=== Records from a dataset ===
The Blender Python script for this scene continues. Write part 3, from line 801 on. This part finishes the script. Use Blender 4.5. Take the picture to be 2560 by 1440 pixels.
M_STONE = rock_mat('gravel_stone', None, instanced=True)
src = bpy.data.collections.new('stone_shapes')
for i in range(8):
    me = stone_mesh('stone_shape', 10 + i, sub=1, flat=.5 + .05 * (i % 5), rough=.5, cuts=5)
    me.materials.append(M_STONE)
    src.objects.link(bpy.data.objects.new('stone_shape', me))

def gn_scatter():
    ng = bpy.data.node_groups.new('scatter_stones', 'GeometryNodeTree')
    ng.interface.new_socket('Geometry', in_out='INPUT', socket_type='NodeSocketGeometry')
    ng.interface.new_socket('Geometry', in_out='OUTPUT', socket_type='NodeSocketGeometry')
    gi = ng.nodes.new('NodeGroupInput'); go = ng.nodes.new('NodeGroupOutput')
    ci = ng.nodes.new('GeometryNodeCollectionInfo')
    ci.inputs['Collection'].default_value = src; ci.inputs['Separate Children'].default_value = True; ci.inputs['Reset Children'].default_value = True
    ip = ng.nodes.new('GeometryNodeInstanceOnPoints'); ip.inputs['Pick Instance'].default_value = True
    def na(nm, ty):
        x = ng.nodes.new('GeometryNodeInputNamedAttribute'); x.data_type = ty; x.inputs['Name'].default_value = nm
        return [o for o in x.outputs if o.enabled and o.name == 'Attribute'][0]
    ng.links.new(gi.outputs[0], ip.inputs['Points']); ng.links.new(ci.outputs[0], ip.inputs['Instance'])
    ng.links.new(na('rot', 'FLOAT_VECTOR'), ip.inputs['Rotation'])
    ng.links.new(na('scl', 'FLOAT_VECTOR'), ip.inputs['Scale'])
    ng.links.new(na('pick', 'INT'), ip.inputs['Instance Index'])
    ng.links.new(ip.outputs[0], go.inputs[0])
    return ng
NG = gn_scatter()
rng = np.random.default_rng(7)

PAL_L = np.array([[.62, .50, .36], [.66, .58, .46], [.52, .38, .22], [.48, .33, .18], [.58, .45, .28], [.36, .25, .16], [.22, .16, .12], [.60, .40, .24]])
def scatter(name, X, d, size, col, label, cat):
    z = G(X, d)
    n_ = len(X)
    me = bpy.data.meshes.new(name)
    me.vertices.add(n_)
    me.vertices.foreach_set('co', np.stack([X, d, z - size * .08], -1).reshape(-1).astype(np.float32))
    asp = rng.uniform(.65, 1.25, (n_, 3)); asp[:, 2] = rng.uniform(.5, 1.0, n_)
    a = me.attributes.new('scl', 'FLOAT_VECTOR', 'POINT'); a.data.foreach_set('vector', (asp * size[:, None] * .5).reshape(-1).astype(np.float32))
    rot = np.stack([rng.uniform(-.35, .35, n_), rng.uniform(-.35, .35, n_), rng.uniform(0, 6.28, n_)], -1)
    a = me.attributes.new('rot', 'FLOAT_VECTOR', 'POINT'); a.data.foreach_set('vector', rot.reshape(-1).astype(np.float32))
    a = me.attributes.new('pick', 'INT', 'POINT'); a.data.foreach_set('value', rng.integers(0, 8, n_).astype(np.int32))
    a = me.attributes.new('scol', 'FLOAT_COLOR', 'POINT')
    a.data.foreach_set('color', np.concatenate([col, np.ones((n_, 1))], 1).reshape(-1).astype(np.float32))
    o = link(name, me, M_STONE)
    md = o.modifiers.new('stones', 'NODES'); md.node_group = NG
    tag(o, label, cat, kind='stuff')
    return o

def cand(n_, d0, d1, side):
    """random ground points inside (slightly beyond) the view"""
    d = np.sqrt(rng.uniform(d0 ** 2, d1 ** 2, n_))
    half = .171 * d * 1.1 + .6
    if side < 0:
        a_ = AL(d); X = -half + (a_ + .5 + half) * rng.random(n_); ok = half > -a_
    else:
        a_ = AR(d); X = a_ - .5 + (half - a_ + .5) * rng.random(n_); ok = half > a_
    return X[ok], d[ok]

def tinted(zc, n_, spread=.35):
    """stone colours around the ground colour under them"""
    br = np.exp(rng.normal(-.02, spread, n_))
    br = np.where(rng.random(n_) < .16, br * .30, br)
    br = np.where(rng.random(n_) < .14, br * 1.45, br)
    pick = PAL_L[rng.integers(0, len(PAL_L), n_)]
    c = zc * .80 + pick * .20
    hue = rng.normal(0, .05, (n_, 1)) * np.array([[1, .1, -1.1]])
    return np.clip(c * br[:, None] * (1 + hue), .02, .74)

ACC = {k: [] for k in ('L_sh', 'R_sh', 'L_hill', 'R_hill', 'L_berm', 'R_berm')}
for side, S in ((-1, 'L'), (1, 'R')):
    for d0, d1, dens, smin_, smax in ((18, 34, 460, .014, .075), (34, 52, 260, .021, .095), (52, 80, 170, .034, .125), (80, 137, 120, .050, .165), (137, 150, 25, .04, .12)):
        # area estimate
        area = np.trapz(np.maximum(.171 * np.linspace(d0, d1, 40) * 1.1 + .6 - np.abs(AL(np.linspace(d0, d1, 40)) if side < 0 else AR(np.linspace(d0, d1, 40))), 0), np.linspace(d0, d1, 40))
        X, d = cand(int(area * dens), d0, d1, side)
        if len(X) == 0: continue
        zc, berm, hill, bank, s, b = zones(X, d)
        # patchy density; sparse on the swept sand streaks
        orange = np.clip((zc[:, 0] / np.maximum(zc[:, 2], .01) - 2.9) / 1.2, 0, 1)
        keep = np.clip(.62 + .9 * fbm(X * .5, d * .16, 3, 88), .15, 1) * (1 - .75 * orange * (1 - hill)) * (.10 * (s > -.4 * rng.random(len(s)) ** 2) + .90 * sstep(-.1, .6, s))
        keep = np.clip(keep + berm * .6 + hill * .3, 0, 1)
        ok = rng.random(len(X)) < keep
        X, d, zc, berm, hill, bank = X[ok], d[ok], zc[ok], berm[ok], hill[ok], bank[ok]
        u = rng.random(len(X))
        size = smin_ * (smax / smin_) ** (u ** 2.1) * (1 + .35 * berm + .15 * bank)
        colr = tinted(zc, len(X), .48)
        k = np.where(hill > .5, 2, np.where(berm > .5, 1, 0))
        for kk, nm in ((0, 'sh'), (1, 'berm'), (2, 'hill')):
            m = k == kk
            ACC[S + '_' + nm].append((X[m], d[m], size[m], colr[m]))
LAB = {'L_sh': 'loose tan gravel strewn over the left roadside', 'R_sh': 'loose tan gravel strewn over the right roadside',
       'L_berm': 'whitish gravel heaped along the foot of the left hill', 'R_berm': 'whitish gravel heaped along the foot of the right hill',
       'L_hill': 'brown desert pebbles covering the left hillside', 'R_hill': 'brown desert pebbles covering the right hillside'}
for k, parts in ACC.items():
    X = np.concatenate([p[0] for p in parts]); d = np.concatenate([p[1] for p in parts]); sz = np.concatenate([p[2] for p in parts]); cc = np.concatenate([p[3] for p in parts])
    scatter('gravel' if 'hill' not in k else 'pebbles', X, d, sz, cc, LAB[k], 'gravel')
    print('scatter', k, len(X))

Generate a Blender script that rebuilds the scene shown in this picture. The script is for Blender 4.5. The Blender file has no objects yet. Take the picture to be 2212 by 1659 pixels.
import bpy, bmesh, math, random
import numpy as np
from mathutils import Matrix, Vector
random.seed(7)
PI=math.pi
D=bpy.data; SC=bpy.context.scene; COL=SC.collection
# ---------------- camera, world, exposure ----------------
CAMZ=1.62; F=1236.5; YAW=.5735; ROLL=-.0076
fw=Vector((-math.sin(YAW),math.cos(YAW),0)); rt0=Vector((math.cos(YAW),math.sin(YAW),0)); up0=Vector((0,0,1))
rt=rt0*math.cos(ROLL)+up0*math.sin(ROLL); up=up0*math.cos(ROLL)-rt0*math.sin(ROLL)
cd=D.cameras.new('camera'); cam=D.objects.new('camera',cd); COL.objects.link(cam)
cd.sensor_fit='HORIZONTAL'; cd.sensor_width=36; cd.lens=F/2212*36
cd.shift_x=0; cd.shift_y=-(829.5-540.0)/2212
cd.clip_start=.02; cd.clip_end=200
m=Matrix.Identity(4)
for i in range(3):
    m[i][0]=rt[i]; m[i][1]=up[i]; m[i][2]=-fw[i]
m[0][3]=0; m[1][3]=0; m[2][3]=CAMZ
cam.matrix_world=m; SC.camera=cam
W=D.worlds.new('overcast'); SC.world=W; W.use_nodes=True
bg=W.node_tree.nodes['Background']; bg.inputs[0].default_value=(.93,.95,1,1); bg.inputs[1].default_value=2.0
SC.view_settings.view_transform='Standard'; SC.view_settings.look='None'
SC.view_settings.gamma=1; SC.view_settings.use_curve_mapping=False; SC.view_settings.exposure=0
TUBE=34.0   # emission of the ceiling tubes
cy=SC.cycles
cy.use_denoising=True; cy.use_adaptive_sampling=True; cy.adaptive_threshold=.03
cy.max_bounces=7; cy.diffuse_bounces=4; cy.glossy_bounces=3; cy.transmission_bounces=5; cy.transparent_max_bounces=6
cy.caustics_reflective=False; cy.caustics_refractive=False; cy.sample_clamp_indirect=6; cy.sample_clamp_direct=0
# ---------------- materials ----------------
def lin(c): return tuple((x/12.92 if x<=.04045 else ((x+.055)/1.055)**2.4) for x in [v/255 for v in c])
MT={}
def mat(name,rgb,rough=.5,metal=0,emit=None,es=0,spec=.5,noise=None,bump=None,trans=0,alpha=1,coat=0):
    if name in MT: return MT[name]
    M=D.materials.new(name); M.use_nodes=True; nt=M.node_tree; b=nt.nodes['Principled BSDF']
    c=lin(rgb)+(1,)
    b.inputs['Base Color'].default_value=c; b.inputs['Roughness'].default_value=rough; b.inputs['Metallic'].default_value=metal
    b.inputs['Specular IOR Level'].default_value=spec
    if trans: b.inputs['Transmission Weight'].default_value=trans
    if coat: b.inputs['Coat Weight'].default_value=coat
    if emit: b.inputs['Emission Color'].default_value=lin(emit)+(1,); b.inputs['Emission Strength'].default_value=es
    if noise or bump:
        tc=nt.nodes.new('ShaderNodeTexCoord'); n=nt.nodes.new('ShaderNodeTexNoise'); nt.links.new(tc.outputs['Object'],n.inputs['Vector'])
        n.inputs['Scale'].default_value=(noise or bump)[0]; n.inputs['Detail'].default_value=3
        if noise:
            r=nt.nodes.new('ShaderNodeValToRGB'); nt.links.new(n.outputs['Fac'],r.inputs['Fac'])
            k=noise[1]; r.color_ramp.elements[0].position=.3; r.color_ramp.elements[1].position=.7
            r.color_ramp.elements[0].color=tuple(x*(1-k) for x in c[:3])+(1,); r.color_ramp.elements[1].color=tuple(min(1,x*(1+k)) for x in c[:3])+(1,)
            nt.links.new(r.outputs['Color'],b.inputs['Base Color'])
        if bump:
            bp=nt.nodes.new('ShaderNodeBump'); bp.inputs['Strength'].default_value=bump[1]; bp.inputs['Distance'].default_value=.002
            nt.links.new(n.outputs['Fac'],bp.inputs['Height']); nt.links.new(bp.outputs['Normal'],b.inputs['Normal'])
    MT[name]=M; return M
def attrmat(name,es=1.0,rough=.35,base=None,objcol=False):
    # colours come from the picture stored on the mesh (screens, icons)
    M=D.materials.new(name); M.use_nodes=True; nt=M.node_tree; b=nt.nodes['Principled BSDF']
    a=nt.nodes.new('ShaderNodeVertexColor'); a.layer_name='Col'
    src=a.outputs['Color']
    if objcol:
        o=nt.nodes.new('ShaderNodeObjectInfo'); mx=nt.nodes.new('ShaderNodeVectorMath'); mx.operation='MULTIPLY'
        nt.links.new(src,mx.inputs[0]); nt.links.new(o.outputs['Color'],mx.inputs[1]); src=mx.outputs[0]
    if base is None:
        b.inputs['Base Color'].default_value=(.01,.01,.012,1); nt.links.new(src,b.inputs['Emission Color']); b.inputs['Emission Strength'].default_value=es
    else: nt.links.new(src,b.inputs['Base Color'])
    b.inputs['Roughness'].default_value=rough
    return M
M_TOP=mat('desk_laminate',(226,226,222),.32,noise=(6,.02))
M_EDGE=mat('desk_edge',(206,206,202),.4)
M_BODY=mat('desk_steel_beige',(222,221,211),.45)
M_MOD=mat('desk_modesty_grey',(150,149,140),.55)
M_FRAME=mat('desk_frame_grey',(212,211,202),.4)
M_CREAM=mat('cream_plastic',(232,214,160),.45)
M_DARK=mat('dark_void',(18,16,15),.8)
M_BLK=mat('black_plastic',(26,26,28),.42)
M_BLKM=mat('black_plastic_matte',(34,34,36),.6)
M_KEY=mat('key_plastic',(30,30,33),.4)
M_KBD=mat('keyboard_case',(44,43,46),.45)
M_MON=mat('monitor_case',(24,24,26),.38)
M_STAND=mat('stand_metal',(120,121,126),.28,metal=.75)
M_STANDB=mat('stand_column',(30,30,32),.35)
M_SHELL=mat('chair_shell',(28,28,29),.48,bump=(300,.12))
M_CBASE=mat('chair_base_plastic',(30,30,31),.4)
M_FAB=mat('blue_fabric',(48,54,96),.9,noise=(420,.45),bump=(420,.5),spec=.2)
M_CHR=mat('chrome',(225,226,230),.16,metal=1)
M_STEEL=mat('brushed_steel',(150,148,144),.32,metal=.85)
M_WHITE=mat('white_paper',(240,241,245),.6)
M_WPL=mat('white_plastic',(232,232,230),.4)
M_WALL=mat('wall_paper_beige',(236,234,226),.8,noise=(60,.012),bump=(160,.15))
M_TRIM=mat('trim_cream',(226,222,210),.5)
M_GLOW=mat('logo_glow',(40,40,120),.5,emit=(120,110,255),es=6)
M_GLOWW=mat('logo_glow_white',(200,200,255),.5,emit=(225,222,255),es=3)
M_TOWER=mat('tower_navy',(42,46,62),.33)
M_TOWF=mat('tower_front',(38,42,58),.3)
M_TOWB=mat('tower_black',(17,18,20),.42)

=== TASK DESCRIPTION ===
Give back the opening line of the records above and every line after it, up to and including the one with "rng = np.random.default_rng(7)", unchanged.

=== WRITTEN RESPONSE ===
The Blender Python script for this scene continues. Write part 3, from line 801 on. This part finishes the script. Use Blender 4.5. Take the picture to be 2560 by 1440 pixels.
M_STONE = rock_mat('gravel_stone', None, instanced=True)
src = bpy.data.collections.new('stone_shapes')
for i in range(8):
    me = stone_mesh('stone_shape', 10 + i, sub=1, flat=.5 + .05 * (i % 5), rough=.5, cuts=5)
    me.materials.append(M_STONE)
    src.objects.link(bpy.data.objects.new('stone_shape', me))

def gn_scatter():
    ng = bpy.data.node_groups.new('scatter_stones', 'GeometryNodeTree')
    ng.interface.new_socket('Geometry', in_out='INPUT', socket_type='NodeSocketGeometry')
    ng.interface.new_socket('Geometry', in_out='OUTPUT', socket_type='NodeSocketGeometry')
    gi = ng.nodes.new('NodeGroupInput'); go = ng.nodes.new('NodeGroupOutput')
    ci = ng.nodes.new('GeometryNodeCollectionInfo')
    ci.inputs['Collection'].default_value = src; ci.inputs['Separate Children'].default_value = True; ci.inputs['Reset Children'].default_value = True
    ip = ng.nodes.new('GeometryNodeInstanceOnPoints'); ip.inputs['Pick Instance'].default_value = True
    def na(nm, ty):
        x = ng.nodes.new('GeometryNodeInputNamedAttribute'); x.data_type = ty; x.inputs['Name'].default_value = nm
        return [o for o in x.outputs if o.enabled and o.name == 'Attribute'][0]
    ng.links.new(gi.outputs[0], ip.inputs['Points']); ng.links.new(ci.outputs[0], ip.inputs['Instance'])
    ng.links.new(na('rot', 'FLOAT_VECTOR'), ip.inputs['Rotation'])
    ng.links.new(na('scl', 'FLOAT_VECTOR'), ip.inputs['Scale'])
    ng.links.new(na('pick', 'INT'), ip.inputs['Instance Index'])
    ng.links.new(ip.outputs[0], go.inputs[0])
    return ng
NG = gn_scatter()
rng = np.random.default_rng(7)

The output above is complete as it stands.